Zwei britische Fans bei Olympia in Rio. Der Brexit könnte sich noch bis zu den nächsten Sommerspielen in vier Jahren hinauszögern. Foto: dpa

Die Unterhändler der britischen Regierung sind offenbar noch nicht bereit für Austrittsverhandlungen. Die Anti-EU-Hardliner reagieren empört.

London - Bis zum britischen EU-Austritt kann es noch mehr als drei Jahre dauern. Davon gehen offenbar Minister, Diplomaten und Finanzunternehmen im Vereinigten Königreich aus. Einige Beobachter auf der Insel glauben sogar, dass es zum Brexit überhaupt nie kommen wird. Neue Unruhe in der Brexit-Frage hat am Wochenende die rechtskonservative „Sunday Times“ ausgelöst, die sich auf Kontakte zwischen ungenannten Kabinettsministern und einflussreichen Figuren der City of London, des britischen Finanzzentrums, beruft.

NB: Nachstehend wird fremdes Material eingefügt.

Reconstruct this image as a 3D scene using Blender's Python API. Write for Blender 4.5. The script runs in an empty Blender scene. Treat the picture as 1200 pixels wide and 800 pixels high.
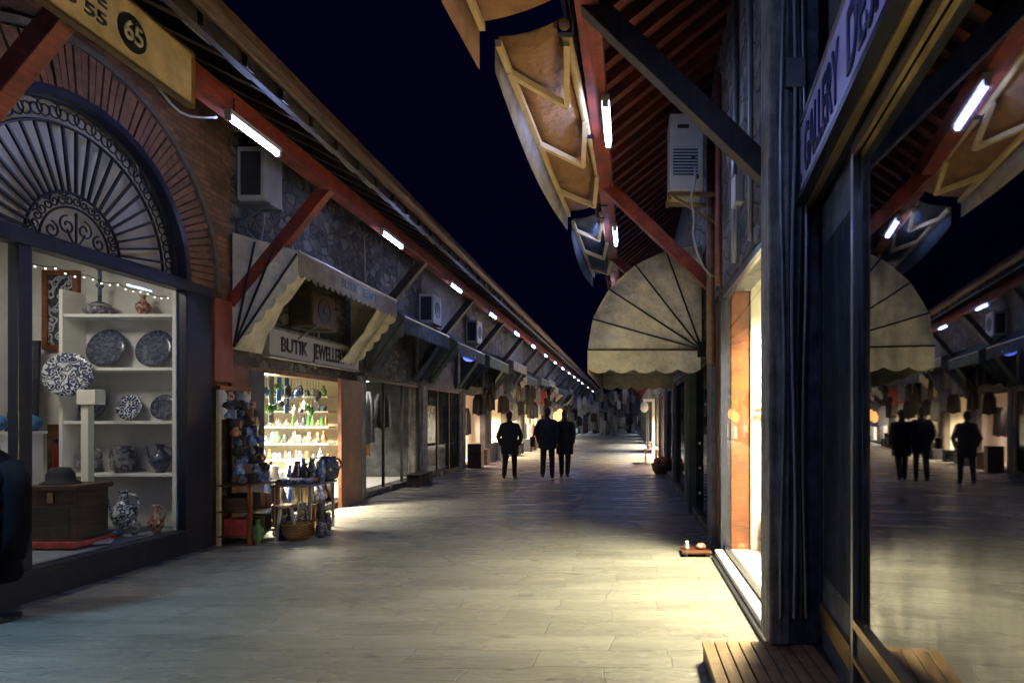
import bpy, bmesh, math, random
from mathutils import Vector, Matrix
R = math.radians
rnd = random.Random(7)
sc = bpy.context.scene
COL = sc.collection

# ------------------------------------------------------------------ materials
def nt(name):
    m = bpy.data.materials.new(name); m.use_nodes = True
    n = m.node_tree.nodes; l = m.node_tree.links
    return m, n, l, n['Principled BSDF']

def mat(name, col, rough=.6, metal=0., var=.25, scale=6., bump=.15, bscale=40., stretch=(1, 1, 1), spec=.5):
    """plain surface whose colour wanders with noise, with fine bump"""
    m, n, l, p = nt(name)
    tc = n.new('ShaderNodeTexCoord'); mp = n.new('ShaderNodeMapping')
    mp.inputs['Scale'].default_value = stretch
    l.new(tc.outputs['Object'], mp.inputs['Vector'])
    no = n.new('ShaderNodeTexNoise'); no.inputs['Scale'].default_value = scale; no.inputs['Detail'].default_value = 6
    no.inputs['Roughness'].default_value = .65
    l.new(mp.outputs[0], no.inputs['Vector'])
    rp = n.new('ShaderNodeValToRGB')
    a = [c * (1 - var) for c in col]; b = [min(1, c * (1 + var)) for c in col]
    rp.color_ramp.elements[0].color = (*a, 1); rp.color_ramp.elements[0].position = .3
    rp.color_ramp.elements[1].color = (*b, 1); rp.color_ramp.elements[1].position = .72
    l.new(no.outputs['Fac'], rp.inputs['Fac']); l.new(rp.outputs['Color'], p.inputs['Base Color'])
    p.inputs['Roughness'].default_value = rough; p.inputs['Metallic'].default_value = metal
    p.inputs['Specular IOR Level'].default_value = spec
    if bump:
        nb = n.new('ShaderNodeTexNoise'); nb.inputs['Scale'].default_value = bscale; nb.inputs['Detail'].default_value = 4
        l.new(mp.outputs[0], nb.inputs['Vector'])
        bu = n.new('ShaderNodeBump'); bu.inputs['Strength'].default_value = bump; bu.inputs['Distance'].default_value = .02
        l.new(nb.outputs['Fac'], bu.inputs['Height']); l.new(bu.outputs[0], p.inputs['Normal'])
    return m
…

Die Minister hätten eingestanden, dass die britische Regierung noch auf Monate hin nicht zur Aufnahme von Verhandlungen mit der EU in der Lage sein werde, meint die „Sunday Times“. Weder personell noch inhaltlich scheine London für solche Verhandlungen gerüstet zu sein.

Bisher hat die neue Tory-Premierministerin Theresa May ihren Landsleuten ja lediglich erklärt, sie wolle den entscheidenden Artikel 50 des Lissabonner Vertrags nicht vor Anfang nächsten Jahres in Anspruch nehmen. Damit werden die Austrittsverhandlungen offiziell in Gang gesetzt. Der Prozess würde den Briten anschließend maximal zwei Jahre zur Abklärung der Austrittsmodalitäten mit der EU geben. Inzwischen ist aber klar geworden, dass die britischen Unterhändler zum Jahreswechsel noch keineswegs zu Verhandlungen bereit wären.

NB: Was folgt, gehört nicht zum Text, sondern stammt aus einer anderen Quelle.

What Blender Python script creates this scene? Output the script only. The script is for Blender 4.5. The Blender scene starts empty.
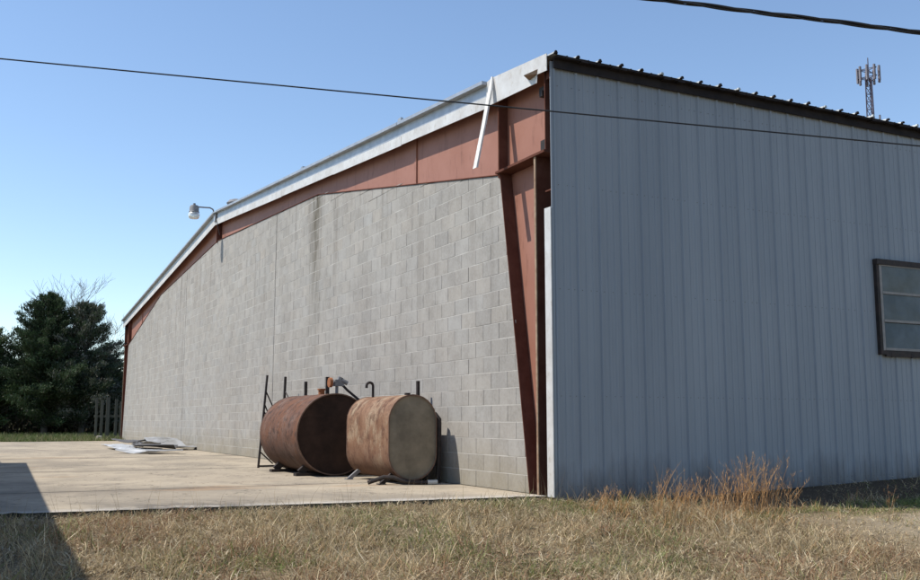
import bpy, math, random
import numpy as np
from mathutils import Vector, Matrix
random.seed(7); rng = np.random.default_rng(11)
S = bpy.context.scene
C = S.collection
R = math.radians

# ------------------------------------------------------------------ helpers
def tag(o, label=None, cat=None, group=None, kind=None):
    if label: o['label'] = label
    if cat: o['category'] = cat
    if group: o['group'] = group
    if kind: o['kind'] = kind
    return o

def empty(name, loc, label, cat, group=None):
    o = bpy.data.objects.new(name, None); C.objects.link(o); o.location = loc
    o.empty_display_size = .2
    return tag(o, label, cat, group)

class MB:
    def __init__(s): s.v = []; s.f = []; s.m = []
    def face(s, pts, m=0):
        b = len(s.v); s.v += [tuple(p) for p in pts]; s.f.append(tuple(range(b, b+len(pts)))); s.m.append(m)
    def box(s, a, b, m=0, M=None):
        x0, y0, z0 = a; x1, y1, z1 = b
        P = [(x0,y0,z0),(x1,y0,z0),(x1,y1,z0),(x0,y1,z0),(x0,y0,z1),(x1,y0,z1),(x1,y1,z1),(x0,y1,z1)]
        if M: P = [tuple(M @ Vector(p)) for p in P]
        n = len(s.v); s.v += P
        for q in ((0,3,2,1),(4,5,6,7),(0,1,5,4),(1,2,6,5),(2,3,7,6),(3,0,4,7)):
            s.f.append(tuple(n+i for i in q)); s.m.append(m)
    def bar(s, p, q, w, d=None, m=0):
        p = Vector(p); q = Vector(q); d = d or w
        M = Matrix.Translation(p) @ (q-p).to_track_quat('Z', 'Y').to_matrix().to_4x4()
        s.box((-w/2, -d/2, 0), (w/2, d/2, (q-p).length), m, M)
    def prism_x(s, poly, x0, x1, m=0):      # polygon in (y,z), extruded along x
        n = len(poly); b = len(s.v)
        s.v += [(x0, y, z) for y, z in poly] + [(x1, y, z) for y, z in poly]
        s.f.append(tuple(range(b, b+n))); s.m.append(m)
        s.f.append(tuple(range(b+2*n-1, b+n-1, -1))); s.m.append(m)
        for i in range(n):
            j = (i+1) % n
            s.f.append((b+i, b+n+i, b+n+j, b+j)); s.m.append(m)
    def prism_y(s, poly, y0, y1, m=0, cap=1):      # polygon in (x,z), extruded along y
        n = len(poly); b = len(s.v)
        s.v += [(x, y0, z) for x, z in poly] + [(x, y1, z) for x, z in poly]
        s.f.append(tuple(range(b+n-1, b-1, -1))); s.m.append(cap)
        s.f.append(tuple(range(b+n, b+2*n))); s.m.append(cap)
        for i in range(n):
            j = (i+1) % n
            s.f.append((b+i, b+j, b+n+j, b+n+i)); s.m.append(m)
    def tube(s, pts, r, n=8, m=0, caps=True):
        pts = [Vector(p) for p in pts]; rr = r if isinstance(r, (list, tuple)) else [r]*len(pts)
        b = len(s.v); up = None
        for i, p in enumerate(pts):
            t = (pts[min(i+1, len(pts)-1)] - pts[max(i-1, 0)]).normalized()
            if up is None: up = t.orthogonal().normalized()
            up = (up - t*up.dot(t)); up = up.normalized() if up.length > 1e-6 else t.orthogonal().normalized()
            w = t.cross(up)
            for k in range(n):
                a = 2*math.pi*k/n
                s.v.append(tuple(p + (up*math.cos(a) + w*math.sin(a))*rr[i]))
        for i in range(len(pts)-1):
            for k in range(n):
                k2 = (k+1) % n
                s.f.append((b+i*n+k, b+i*n+k2, b+(i+1)*n+k2, b+(i+1)*n+k)); s.m.append(m)
        if caps:
            s.f.append(tuple(b+k for k in reversed(range(n)))); s.m.append(m)
            e = b+(len(pts)-1)*n; s.f.append(tuple(e+k for k in range(n))); s.m.append(m)
    def lathe(s, prof, n=24, c=(0,0,0), m=0):     # prof: (r,z)
        b = len(s.v)
        for r, z in prof:
            for k in range(n):
                a = 2*math.pi*k/n; s.v.append((c[0]+r*math.cos(a), c[1]+r*math.sin(a), c[2]+z))
        for i in range(len(prof)-1):
            for k in range(n):
                k2 = (k+1) % n
                s.f.append((b+i*n+k, b+i*n+k2, b+(i+1)*n+k2, b+(i+1)*n+k)); s.m.append(m)
    def build(s, name, mats, parent=None, smooth=False, origin=None, bevel=0):
        me = bpy.data.meshes.new(name)
        v = s.v
        if parent is not None and origin is None: origin = parent.location
        if origin is not None: v = [(a-origin[0], b-origin[1], c-origin[2]) for a, b, c in v]
        me.from_pydata(v, [], s.f)
        for mt in (mats if isinstance(mats, (list, tuple)) else [mats]): me.materials.append(mt)
        me.polygons.foreach_set('material_index', s.m)
        if smooth: me.polygons.foreach_set('use_smooth', [True]*len(s.f))
        me.update()
        o = bpy.data.objects.new(name, me); C.objects.link(o)
        if parent is not None: o.parent = parent
        elif origin is not None: o.location = origin
        if bevel:
            bm = o.modifiers.new('bevel', 'BEVEL'); bm.width = bevel; bm.segments = 2; bm.limit_method = 'ANGLE'
        if smooth:
            o.data.set_sharp_from_angle(angle=R(40))
        return o

def npmesh(name, verts, quads, col, mat, parent=None, flat=False):
    me = bpy.data.meshes.new(name)
    nv, nf = len(verts), len(quads)
    me.vertices.add(nv); me.vertices.foreach_set('co', verts.astype(np.float32).ravel())
    k = quads.shape[1]
    me.loops.add(nf*k); me.loops.foreach_set('vertex_index', quads.astype(np.int32).ravel())
    me.polygons.add(nf); me.polygons.foreach_set('loop_start', np.arange(0, nf*k, k, dtype=np.int32))
    me.polygons.foreach_set('loop_total', np.full(nf, k, dtype=np.int32))
    if col is not None:
        a = me.attributes.new('Col', 'FLOAT_COLOR', 'POINT')
        c4 = np.ones((nv, 4), np.float32); c4[:, :3] = col; a.data.foreach_set('color', c4.ravel())
    me.materials.append(mat)
    if flat: me.polygons.foreach_set('use_smooth', np.zeros(nf, dtype=bool))
    me.update(calc_edges=True)
    o = bpy.data.objects.new(name, me); C.objects.link(o)
    if parent is not None: o.parent = parent
    return o

# ------------------------------------------------------------------ materials
class NT:
    def __init__(s, name, rough=.8, metal=0, spec=.3):
        s.mat = bpy.data.materials.new(name); s.mat.use_nodes = True
        s.t = s.mat.node_tree; s.b = s.t.nodes['Principled BSDF']
        s.b.inputs['Roughness'].default_value = rough; s.b.inputs['Metallic'].default_value = metal
        s.b.inputs['Specular IOR Level'].default_value = spec
        s.co = s.t.nodes.new('ShaderNodeTexCoord').outputs['Object']
    def n(s, ty, **k):
        x = s.t.nodes.new(ty)
        for a, v in k.items(): setattr(x, a, v)
        return x
    def l(s, a, b): s.t.links.new(a, b)
    def val(s, sock, v):
        if hasattr(v, 'links'): s.l(v, sock)
        else: sock.default_value = v
    def map(s, scale=(1,1,1), loc=(0,0,0)):
        m = s.n('ShaderNodeMapping'); s.l(s.co, m.inputs[0]); m.inputs['Scale'].default_value = scale; m.inputs['Location'].default_value = loc
        return m.outputs[0]
    def noise(s, scale, detail=4, rough=.6, vec=None, st=(1,1,1), loc=(0,0,0), dist=0):
        x = s.n('ShaderNodeTexNoise'); s.l(vec or s.map(st, loc), x.inputs['Vector'])
        x.inputs['Scale'].default_value = scale; x.inputs['Detail'].default_value = detail; x.inputs['Roughness'].default_value = rough
        x.inputs['Distortion'].default_value = dist
        return x.outputs[0]
    def ramp(s, f, stops, interp='LINEAR'):
        x = s.n('ShaderNodeValToRGB'); s.l(f, x.inputs[0]); e = x.color_ramp; e.interpolation = interp
        while len(e.elements) < len(stops): e.elements.new(.5)
        for el, (p, c) in zip(e.elements, stops):
            el.position = p; el.color = (*c, 1) if isinstance(c, (tuple, list)) else (c, c, c, 1)
        return x.outputs[0]
    def mix(s, f, a, b, mode='MIX'):
        x = s.n('ShaderNodeMix', data_type='RGBA', blend_type=mode)
        s.val(x.inputs[0], f)
        for i, v in ((6, a), (7, b)):
            if isinstance(v, tuple): v = (*v[:3], 1)
            s.val(x.inputs[i], v)
        return x.outputs[2]
    def math(s, op, a, b=0, clamp=False):
        x = s.n('ShaderNodeMath', operation=op, use_clamp=clamp); s.val(x.inputs[0], a); s.val(x.inputs[1], b); return x.outputs[0]
    def mr(s, v, a, b, c=0, d=1):
        x = s.n('ShaderNodeMapRange'); s.val(x.inputs[0], v)
        for i, q in enumerate((a, b, c, d)): x.inputs[i+1].default_value = q
        return x.outputs[0]
    def xyz(s):
        x = s.n('ShaderNodeSeparateXYZ'); s.l(s.co, x.inputs[0]); return x.outputs
    def attr(s, name='Col'):
        return s.n('ShaderNodeAttribute', attribute_name=name).outputs['Color']
    def bump(s, h, strength=.3, dist=.01):
        x = s.n('ShaderNodeBump'); x.inputs['Strength'].default_value = strength; x.inputs['Distance'].default_value = dist
        s.l(h, x.inputs['Height']); s.l(x.outputs[0], s.b.inputs['Normal'])
    def out(s, col):
        s.val(s.b.inputs['Base Color'], (*col, 1) if isinstance(col, tuple) else col); return s.mat

def simple(name, c1, c2, scale=6, rough=.8, metal=0, st=(1,1,1), bump=.15, bscale=60, spec=.3):
    m = NT(name, rough, metal, spec)
    c = m.mix(m.ramp(m.noise(scale, 6, .65, st=st), [(.35, 0.), (.68, 1.)]), c1, c2)
    if bump: m.bump(m.noise(bscale, 4), bump, .005)
    return m.out(c)

# concrete block faces: per-block tint comes from the mesh, streaks and stains from noise
m = NT('block', .95, 0, .1)
X, Y, Z = m.xyz()
c = m.attr()
c = m.mix(m.math('MULTIPLY', m.ramp(m.noise(1.1, 5, .6, st=(1, 1, .35)), [(.42, 0.), (.66, 1.)]), .45), c, (.235, .215, .19))
c = m.mix(m.math('MULTIPLY', m.ramp(m.noise(4.5, 6, .72, loc=(5, 2, 0)), [(.46, 0.), (.62, 1.)]), .38), c, (.20, .185, .165))
c = m.mix(m.math('MULTIPLY', m.ramp(m.noise(22, 5, .7), [(.4, 0.), (.7, 1.)]), .3), c, (.45, .43, .40))
# runoff stain below the rafter splice
g = m.mr(m.math('ABSOLUTE', m.math('SUBTRACT', m.math('ADD', Y, m.math('MULTIPLY', m.noise(1.2, 3), .5)), 8.75)), .05, .5, 1, 0)
zz = m.mr(Z, 2.0, 4.9, .15, 1)
st = m.math('MULTIPLY', m.math('MULTIPLY', g, zz), m.mr(m.noise(5, 4, .7, st=(1, 2.5, .3)), .3, .62))
c = m.mix(m.math('MULTIPLY', st, 1.0, True), c, (.085, .072, .048))
# algae and mud at the foot
ft = m.math('MULTIPLY', m.mr(m.math('ADD', Z, m.math('MULTIPLY', m.noise(1.5, 5, .7), .7)), .1, .95, 1, 0), .6)
c = m.mix(ft, c, (.24, .20, .115))
# thin dark dribbles below the top course
dr = m.math('MULTIPLY', m.ramp(m.noise(3.2, 3, .5, st=(1, 1, .06)), [(.58, 0.), (.70, 1.)]), m.mr(Z, .8, 4.6, 0, .45))
c = m.mix(dr, c, (.16, .14, .12))
m.bump(m.noise(90, 5, .7), .5, .006)
BLOCK = m.out(c)
m = NT('mortar', .95, 0, .1)
HEADJ = simple('head_joint', (.16, .15, .135), (.26, .245, .225), 4, .95)
MORTAR = m.out(m.mix(m.ramp(m.noise(3, 5, .7), [(.4, 0.), (.65, 1.)]), (.41, .388, .35), (.53, .505, .46)))

m = NT('oxide_red_steel', .6, 0, .35)
c = m.mix(m.ramp(m.noise(1.6, 6, .6), [(.35, 0.), (.7, 1.)]), (.32, .138, .09), (.37, .172, .12))
c = m.mix(m.math('MULTIPLY', m.ramp(m.noise(7, 6, .7, st=(1, 1, .25)), [(.55, 0.), (.7, 1.)]), .55), c, (.13, .05, .03))
m.bump(m.noise(30, 4), .15, .004)
RED = m.out(m.mix(.12, c, (.1, .05, .04)))
SHADERED = simple('shaded_oxide_steel', (.10, .04, .028), (.14, .062, .045), 5, .95, spec=.05)  # oxide red darkened to paint the shade on flanges and plates
TAN = simple('rusty_pale_edge', (.34, .25, .17), (.22, .13, .08), 9)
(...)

Ministerien suchen Standorte und Mitarbeiter

Im Augenblick sucht zum Beispiel das neu geschaffene Brexit-Ministerium unter David Davis noch immer eine feste Bleibe. Davis soll noch nicht einmal die Hälfte der 250 Experten rekrutiert haben, die er für seine Arbeit bräuchte. Auch das zweite neu geschaffene Ressort, das Ministerium für Internationalen Handel unter Liam Fox, sucht sich erst noch zu etablieren. Fox ist auf der Suche nach etwa 1000 Handelsexperten. Er hat aber angeblich noch nicht einmal ein Zehntel davon gefunden.

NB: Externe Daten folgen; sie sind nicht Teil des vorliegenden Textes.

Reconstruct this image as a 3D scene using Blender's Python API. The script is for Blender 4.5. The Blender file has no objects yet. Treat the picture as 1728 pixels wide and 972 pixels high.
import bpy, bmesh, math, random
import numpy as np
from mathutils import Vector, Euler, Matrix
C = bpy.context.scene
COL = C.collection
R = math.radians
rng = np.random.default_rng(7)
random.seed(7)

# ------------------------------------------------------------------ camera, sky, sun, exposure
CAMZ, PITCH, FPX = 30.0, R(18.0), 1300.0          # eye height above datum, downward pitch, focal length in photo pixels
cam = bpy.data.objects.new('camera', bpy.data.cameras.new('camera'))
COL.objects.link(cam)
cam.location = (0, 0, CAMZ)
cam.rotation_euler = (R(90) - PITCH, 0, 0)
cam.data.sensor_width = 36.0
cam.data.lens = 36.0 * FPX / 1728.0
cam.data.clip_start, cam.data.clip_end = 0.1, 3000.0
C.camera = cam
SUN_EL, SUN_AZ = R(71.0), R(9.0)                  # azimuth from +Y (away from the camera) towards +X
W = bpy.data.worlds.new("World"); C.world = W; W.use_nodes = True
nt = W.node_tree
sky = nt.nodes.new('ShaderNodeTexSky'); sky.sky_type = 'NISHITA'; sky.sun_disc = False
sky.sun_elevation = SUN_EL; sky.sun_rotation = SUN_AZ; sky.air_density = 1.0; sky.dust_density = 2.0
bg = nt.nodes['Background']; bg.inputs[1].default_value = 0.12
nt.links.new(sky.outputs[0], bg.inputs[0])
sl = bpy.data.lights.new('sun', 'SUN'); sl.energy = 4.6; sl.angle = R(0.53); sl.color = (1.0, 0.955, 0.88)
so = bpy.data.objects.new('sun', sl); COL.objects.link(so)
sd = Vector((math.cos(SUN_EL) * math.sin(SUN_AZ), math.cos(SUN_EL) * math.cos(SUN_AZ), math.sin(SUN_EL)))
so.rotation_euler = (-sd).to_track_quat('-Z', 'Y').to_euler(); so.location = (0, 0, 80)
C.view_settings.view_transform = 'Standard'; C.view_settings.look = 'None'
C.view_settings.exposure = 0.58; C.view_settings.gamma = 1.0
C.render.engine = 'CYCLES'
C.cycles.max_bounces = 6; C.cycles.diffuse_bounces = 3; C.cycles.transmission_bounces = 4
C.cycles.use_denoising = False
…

Die Situation sei „chaotisch“, zitiert die „Sunday Times“ einen mit der Regierung eng verbundenen City-Insider. Die betreffenden Minister selbst gäben zu, „dass sie nicht mal die richtigen Fragen parat haben für den Zeitpunkt, an dem die Verhandlungen mit Europa letztlich beginnen sollen“. Ähnlicher Ansicht sind offenbar auch die Unterhändler der EU, die sich in Brüssel auf die Brexit-Verhandlungen vorbereiten. Laut „Financial Times“ erklären diese Diplomaten, „dass die Briten aus London zu uns herüber kommen – ohne zu wissen, was sie überhaupt wollen“.

Briten könnten auf Wahlergebnisse in Berlin und Paris warten

Als weiteren Grund für die von May erwogene Verzögerung werden die französischen Präsidentschafts- und die deutschen Bundestagswahlen im kommenden Jahr angeführt. Man müsse, ist das Argument in London, erst einmal abwarten, mit wem man es in Paris und Berlin zu tun habe, bevor man Verhandlungen einleite. Gefolgert wird aus all diesen Umständen, dass die britische Seite die Mitgliedschaft nicht vor dem Herbst nächsten Jahres und vielleicht sogar noch später aufkündigen werde. Das würde einen Austritt möglicherweise erst Ende 2019 oder Anfang 2020 bedeuten.

Der Unmut über die Verzögerungen hat bei den Anti-EU-Hardlinern zu lautstarken Warnungen geführt. Der im Juli abgetretene Ex-Ukip-Führer Nigel Farage, der angeblich schon wieder an eine Rückkehr an die Spitze „seiner“ Partei denkt, sieht im Geiste bereits frustrierte Menschenmassen zu Protesten auf die Straßen ziehen, wenn es nicht zügig zum Brexit komme. Es bestehe „echt die Gefahr“, meinte Farage am Wochenende, dass Millionen Briten unter solchen Umständen „in Richtung Extremismus“ marschieren.